◆ **Objective**: Return the full listing exactly as it is written.

◆ **Data section**:
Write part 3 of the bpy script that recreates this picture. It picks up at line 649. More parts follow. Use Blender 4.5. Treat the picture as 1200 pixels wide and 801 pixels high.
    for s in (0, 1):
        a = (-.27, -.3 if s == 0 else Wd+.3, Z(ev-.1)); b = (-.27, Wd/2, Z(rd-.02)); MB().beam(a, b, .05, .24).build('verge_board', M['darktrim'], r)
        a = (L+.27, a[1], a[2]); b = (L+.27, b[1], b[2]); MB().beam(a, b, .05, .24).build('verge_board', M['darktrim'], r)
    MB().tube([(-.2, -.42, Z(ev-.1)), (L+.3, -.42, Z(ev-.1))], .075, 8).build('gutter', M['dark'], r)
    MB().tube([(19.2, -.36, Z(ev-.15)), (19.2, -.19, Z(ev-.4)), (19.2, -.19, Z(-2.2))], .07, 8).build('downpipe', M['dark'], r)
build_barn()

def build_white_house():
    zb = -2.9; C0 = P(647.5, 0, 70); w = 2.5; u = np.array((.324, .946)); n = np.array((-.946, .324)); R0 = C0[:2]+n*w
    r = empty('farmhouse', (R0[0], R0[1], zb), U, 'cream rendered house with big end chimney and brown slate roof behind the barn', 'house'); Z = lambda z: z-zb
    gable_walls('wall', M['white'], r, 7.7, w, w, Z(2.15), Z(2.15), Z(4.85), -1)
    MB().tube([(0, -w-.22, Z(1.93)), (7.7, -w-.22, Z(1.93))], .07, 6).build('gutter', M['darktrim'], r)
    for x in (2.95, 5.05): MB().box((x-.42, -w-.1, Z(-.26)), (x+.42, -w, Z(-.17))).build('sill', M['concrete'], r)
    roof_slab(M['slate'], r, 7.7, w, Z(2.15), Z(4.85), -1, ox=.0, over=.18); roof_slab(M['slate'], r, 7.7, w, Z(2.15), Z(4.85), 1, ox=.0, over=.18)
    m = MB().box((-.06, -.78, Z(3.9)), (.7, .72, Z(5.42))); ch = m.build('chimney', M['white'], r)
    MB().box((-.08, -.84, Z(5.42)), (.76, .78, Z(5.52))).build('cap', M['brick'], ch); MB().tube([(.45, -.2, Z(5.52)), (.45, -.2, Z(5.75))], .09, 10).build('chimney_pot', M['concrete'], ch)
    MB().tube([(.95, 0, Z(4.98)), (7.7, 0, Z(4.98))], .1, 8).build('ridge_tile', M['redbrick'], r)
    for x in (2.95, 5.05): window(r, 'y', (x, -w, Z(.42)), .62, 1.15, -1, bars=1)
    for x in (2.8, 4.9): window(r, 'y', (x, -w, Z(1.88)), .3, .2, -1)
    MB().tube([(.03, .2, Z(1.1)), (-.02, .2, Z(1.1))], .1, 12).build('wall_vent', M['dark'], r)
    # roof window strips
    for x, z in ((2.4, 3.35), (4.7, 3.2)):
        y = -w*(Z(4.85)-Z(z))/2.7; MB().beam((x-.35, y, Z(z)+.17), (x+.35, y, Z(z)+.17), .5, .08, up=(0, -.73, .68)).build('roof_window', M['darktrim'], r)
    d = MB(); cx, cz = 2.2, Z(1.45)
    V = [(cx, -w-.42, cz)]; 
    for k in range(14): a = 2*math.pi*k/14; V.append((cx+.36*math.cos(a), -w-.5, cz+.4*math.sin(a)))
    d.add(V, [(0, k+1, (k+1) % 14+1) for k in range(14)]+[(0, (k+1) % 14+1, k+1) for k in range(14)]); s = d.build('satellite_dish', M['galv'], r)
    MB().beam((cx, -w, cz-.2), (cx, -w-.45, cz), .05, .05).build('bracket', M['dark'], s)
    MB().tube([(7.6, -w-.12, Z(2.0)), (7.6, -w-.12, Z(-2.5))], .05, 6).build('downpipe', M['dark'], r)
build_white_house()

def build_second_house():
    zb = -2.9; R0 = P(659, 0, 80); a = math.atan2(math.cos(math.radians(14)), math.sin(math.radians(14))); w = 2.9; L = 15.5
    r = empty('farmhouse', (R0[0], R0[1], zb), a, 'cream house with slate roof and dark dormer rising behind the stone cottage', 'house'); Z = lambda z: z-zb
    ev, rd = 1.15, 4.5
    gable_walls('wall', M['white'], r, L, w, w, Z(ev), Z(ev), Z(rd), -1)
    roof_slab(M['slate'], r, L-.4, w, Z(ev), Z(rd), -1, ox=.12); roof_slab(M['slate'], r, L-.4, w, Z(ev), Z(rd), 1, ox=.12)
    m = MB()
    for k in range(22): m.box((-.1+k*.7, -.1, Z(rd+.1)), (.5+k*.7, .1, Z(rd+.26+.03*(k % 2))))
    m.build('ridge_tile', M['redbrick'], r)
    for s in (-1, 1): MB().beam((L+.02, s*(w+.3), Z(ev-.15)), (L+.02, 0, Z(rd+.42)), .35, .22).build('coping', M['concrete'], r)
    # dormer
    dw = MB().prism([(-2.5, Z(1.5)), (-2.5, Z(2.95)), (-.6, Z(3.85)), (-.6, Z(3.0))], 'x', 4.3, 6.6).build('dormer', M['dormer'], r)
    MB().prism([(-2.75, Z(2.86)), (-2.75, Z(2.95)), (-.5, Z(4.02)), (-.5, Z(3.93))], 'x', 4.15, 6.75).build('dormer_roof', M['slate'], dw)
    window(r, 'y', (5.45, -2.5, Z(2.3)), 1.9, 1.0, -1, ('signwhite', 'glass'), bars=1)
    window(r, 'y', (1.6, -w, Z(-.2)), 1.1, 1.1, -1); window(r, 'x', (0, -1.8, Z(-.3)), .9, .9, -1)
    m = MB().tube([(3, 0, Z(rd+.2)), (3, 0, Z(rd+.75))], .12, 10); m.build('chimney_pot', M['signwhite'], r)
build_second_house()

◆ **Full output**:
Write part 3 of the bpy script that recreates this picture. It picks up at line 649. More parts follow. Use Blender 4.5. Treat the picture as 1200 pixels wide and 801 pixels high.
    for s in (0, 1):
        a = (-.27, -.3 if s == 0 else Wd+.3, Z(ev-.1)); b = (-.27, Wd/2, Z(rd-.02)); MB().beam(a, b, .05, .24).build('verge_board', M['darktrim'], r)
        a = (L+.27, a[1], a[2]); b = (L+.27, b[1], b[2]); MB().beam(a, b, .05, .24).build('verge_board', M['darktrim'], r)
    MB().tube([(-.2, -.42, Z(ev-.1)), (L+.3, -.42, Z(ev-.1))], .075, 8).build('gutter', M['dark'], r)
    MB().tube([(19.2, -.36, Z(ev-.15)), (19.2, -.19, Z(ev-.4)), (19.2, -.19, Z(-2.2))], .07, 8).build('downpipe', M['dark'], r)
build_barn()

def build_white_house():
    zb = -2.9; C0 = P(647.5, 0, 70); w = 2.5; u = np.array((.324, .946)); n = np.array((-.946, .324)); R0 = C0[:2]+n*w
    r = empty('farmhouse', (R0[0], R0[1], zb), U, 'cream rendered house with big end chimney and brown slate roof behind the barn', 'house'); Z = lambda z: z-zb
    gable_walls('wall', M['white'], r, 7.7, w, w, Z(2.15), Z(2.15), Z(4.85), -1)
    MB().tube([(0, -w-.22, Z(1.93)), (7.7, -w-.22, Z(1.93))], .07, 6).build('gutter', M['darktrim'], r)
    for x in (2.95, 5.05): MB().box((x-.42, -w-.1, Z(-.26)), (x+.42, -w, Z(-.17))).build('sill', M['concrete'], r)
    roof_slab(M['slate'], r, 7.7, w, Z(2.15), Z(4.85), -1, ox=.0, over=.18); roof_slab(M['slate'], r, 7.7, w, Z(2.15), Z(4.85), 1, ox=.0, over=.18)
    m = MB().box((-.06, -.78, Z(3.9)), (.7, .72, Z(5.42))); ch = m.build('chimney', M['white'], r)
    MB().box((-.08, -.84, Z(5.42)), (.76, .78, Z(5.52))).build('cap', M['brick'], ch); MB().tube([(.45, -.2, Z(5.52)), (.45, -.2, Z(5.75))], .09, 10).build('chimney_pot', M['concrete'], ch)
    MB().tube([(.95, 0, Z(4.98)), (7.7, 0, Z(4.98))], .1, 8).build('ridge_tile', M['redbrick'], r)
    for x in (2.95, 5.05): window(r, 'y', (x, -w, Z(.42)), .62, 1.15, -1, bars=1)
    for x in (2.8, 4.9): window(r, 'y', (x, -w, Z(1.88)), .3, .2, -1)
    MB().tube([(.03, .2, Z(1.1)), (-.02, .2, Z(1.1))], .1, 12).build('wall_vent', M['dark'], r)
    # roof window strips
    for x, z in ((2.4, 3.35), (4.7, 3.2)):
        y = -w*(Z(4.85)-Z(z))/2.7; MB().beam((x-.35, y, Z(z)+.17), (x+.35, y, Z(z)+.17), .5, .08, up=(0, -.73, .68)).build('roof_window', M['darktrim'], r)
    d = MB(); cx, cz = 2.2, Z(1.45)
    V = [(cx, -w-.42, cz)]; 
    for k in range(14): a = 2*math.pi*k/14; V.append((cx+.36*math.cos(a), -w-.5, cz+.4*math.sin(a)))
    d.add(V, [(0, k+1, (k+1) % 14+1) for k in range(14)]+[(0, (k+1) % 14+1, k+1) for k in range(14)]); s = d.build('satellite_dish', M['galv'], r)
    MB().beam((cx, -w, cz-.2), (cx, -w-.45, cz), .05, .05).build('bracket', M['dark'], s)
    MB().tube([(7.6, -w-.12, Z(2.0)), (7.6, -w-.12, Z(-2.5))], .05, 6).build('downpipe', M['dark'], r)
build_white_house()

def build_second_house():
    zb = -2.9; R0 = P(659, 0, 80); a = math.atan2(math.cos(math.radians(14)), math.sin(math.radians(14))); w = 2.9; L = 15.5
    r = empty('farmhouse', (R0[0], R0[1], zb), a, 'cream house with slate roof and dark dormer rising behind the stone cottage', 'house'); Z = lambda z: z-zb
    ev, rd = 1.15, 4.5
    gable_walls('wall', M['white'], r, L, w, w, Z(ev), Z(ev), Z(rd), -1)
    roof_slab(M['slate'], r, L-.4, w, Z(ev), Z(rd), -1, ox=.12); roof_slab(M['slate'], r, L-.4, w, Z(ev), Z(rd), 1, ox=.12)
    m = MB()
    for k in range(22): m.box((-.1+k*.7, -.1, Z(rd+.1)), (.5+k*.7, .1, Z(rd+.26+.03*(k % 2))))
    m.build('ridge_tile', M['redbrick'], r)
    for s in (-1, 1): MB().beam((L+.02, s*(w+.3), Z(ev-.15)), (L+.02, 0, Z(rd+.42)), .35, .22).build('coping', M['concrete'], r)
    # dormer
    dw = MB().prism([(-2.5, Z(1.5)), (-2.5, Z(2.95)), (-.6, Z(3.85)), (-.6, Z(3.0))], 'x', 4.3, 6.6).build('dormer', M['dormer'], r)
    MB().prism([(-2.75, Z(2.86)), (-2.75, Z(2.95)), (-.5, Z(4.02)), (-.5, Z(3.93))], 'x', 4.15, 6.75).build('dormer_roof', M['slate'], dw)
    window(r, 'y', (5.45, -2.5, Z(2.3)), 1.9, 1.0, -1, ('signwhite', 'glass'), bars=1)
    window(r, 'y', (1.6, -w, Z(-.2)), 1.1, 1.1, -1); window(r, 'x', (0, -1.8, Z(-.3)), .9, .9, -1)
    m = MB().tube([(3, 0, Z(rd+.2)), (3, 0, Z(rd+.75))], .12, 10); m.build('chimney_pot', M['signwhite'], r)
build_second_house()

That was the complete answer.